Thursday, June 4, 2009

Blast from the Past

Sometimes a regression is the easiest way to really see how far you've come. I had a trip to yesterday yesterday (the first yesterday being figurative, the second literal when I started this, "poetic" now.) I acted like I used to act. I don't know what the character defect is called. "Surrendering the self" might be appropriate but I've never seen it on a list of character defects. "Fear" works, too. How well "fear" works to describe my past....

A neighboring town had baseball-size hail; we were in the path of the general storm, had no idea how badly we'd be hit. (Short answer: not even much rain.) With excess cars over garage space, we took two cars to find shelter elsewhere. The story is long and involved, but basically I was in one car near my husband in the other, and I was faced with the question of whether to move for somebody else. My instinct was to move. But I fell back into the fear, into trying to imagine my husband's thoughts, and I did what I thought was rude because I expected it would be his choice. It wasn't. He thought I was rude, too. And I was. But my big issue (especially since there was no hail after all) was what it felt like to regress to the character defect of trying to please by abandoning myself, by surrendering my will to the wrong "higher power."
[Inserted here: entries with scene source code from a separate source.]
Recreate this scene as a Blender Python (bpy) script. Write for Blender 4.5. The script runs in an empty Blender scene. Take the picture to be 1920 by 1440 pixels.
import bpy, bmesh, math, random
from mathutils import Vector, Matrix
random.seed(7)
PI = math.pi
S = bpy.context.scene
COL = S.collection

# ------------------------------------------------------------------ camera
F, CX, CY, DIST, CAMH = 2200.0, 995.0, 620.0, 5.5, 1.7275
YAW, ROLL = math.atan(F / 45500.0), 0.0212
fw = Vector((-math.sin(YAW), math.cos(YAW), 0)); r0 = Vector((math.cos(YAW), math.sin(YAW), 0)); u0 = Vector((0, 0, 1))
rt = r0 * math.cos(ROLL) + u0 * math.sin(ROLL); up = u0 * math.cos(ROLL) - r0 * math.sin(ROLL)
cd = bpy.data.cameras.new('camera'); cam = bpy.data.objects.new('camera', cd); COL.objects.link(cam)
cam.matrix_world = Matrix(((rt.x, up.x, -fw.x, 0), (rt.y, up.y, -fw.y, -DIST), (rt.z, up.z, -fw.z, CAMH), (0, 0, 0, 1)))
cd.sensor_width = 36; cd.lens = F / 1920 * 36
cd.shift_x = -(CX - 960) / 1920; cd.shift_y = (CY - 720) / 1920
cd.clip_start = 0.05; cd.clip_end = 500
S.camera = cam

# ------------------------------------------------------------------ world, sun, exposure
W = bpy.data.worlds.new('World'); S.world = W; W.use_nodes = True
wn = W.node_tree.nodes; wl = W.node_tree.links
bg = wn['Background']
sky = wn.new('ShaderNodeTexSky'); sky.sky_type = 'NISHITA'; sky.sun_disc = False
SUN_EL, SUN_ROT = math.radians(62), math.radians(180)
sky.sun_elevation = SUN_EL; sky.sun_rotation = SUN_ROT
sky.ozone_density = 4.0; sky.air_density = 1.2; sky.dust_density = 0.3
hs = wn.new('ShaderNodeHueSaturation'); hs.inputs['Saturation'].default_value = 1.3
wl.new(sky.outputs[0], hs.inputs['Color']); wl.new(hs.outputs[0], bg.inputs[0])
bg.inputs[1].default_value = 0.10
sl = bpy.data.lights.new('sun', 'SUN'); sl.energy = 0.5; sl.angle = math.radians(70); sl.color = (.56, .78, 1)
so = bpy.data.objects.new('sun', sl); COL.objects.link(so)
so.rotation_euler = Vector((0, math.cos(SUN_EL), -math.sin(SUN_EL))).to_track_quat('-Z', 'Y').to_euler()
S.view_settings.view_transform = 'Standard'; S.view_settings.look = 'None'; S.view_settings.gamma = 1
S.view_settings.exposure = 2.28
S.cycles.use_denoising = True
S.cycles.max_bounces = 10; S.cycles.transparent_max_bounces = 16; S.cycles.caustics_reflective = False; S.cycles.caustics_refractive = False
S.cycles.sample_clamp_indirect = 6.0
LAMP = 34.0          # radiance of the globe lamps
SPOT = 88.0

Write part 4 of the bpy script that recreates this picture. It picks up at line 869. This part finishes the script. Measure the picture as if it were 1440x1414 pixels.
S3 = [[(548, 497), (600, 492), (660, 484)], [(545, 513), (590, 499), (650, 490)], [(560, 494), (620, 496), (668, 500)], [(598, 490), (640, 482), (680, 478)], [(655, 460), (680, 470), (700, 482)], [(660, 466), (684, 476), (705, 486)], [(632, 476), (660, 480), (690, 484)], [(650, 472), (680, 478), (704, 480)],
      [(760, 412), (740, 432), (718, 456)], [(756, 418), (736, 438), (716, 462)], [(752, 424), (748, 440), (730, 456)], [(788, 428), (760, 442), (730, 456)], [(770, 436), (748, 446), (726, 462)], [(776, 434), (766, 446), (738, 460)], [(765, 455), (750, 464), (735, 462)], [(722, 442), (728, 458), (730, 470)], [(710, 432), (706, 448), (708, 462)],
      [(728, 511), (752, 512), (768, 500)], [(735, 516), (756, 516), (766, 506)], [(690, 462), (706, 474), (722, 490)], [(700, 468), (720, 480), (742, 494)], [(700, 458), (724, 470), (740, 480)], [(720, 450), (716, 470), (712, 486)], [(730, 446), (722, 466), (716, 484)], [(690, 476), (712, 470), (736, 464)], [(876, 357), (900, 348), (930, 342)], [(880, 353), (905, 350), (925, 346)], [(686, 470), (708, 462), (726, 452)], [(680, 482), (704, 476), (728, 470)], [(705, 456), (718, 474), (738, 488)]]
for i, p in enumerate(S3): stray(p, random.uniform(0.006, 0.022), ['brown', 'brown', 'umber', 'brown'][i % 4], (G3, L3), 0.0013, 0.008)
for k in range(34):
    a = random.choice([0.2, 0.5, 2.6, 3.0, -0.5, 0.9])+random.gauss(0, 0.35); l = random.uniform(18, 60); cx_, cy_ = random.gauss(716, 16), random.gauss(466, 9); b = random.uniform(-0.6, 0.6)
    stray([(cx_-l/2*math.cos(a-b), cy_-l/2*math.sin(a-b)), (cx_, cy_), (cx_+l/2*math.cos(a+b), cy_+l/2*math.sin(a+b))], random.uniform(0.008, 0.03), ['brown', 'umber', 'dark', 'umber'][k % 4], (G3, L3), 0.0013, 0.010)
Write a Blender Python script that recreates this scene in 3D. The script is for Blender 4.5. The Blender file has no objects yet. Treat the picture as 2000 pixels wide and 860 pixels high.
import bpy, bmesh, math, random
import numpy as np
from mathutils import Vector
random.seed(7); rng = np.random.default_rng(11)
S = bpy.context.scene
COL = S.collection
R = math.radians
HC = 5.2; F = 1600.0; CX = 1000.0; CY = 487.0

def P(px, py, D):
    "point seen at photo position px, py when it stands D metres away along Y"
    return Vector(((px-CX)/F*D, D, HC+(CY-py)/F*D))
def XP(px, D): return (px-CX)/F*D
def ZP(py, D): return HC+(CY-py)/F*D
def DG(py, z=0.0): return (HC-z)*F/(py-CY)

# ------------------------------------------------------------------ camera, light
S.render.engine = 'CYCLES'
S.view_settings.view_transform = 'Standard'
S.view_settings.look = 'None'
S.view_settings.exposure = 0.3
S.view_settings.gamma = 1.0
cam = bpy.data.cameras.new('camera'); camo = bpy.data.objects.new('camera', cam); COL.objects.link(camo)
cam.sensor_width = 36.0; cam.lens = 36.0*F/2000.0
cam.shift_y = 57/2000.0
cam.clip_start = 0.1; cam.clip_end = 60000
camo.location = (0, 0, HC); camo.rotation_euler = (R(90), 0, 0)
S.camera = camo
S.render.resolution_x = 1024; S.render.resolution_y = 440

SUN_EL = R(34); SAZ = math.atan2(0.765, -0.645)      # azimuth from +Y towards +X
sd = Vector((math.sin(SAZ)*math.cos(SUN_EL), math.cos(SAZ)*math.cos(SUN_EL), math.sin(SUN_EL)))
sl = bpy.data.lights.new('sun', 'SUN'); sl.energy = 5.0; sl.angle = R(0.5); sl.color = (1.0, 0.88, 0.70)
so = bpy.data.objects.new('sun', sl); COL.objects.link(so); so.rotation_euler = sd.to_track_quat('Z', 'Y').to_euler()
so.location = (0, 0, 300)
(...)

This program is a miracle.

I was working with quotations yesterday for a project, and two stand out:
  • "There is nothing like returning to a place that remains unchanged to find the ways in which you yourself have altered." Nelson Mandela
  • the other was not in the list but was a conversation between my son and me when I copied that to him in the IM box:
    • son: The converse to the statement is also revealing.
    • me: yeah. Like going home and reverting?
    • son: like going somewhere that has changed and that revealing how little change has happened in you.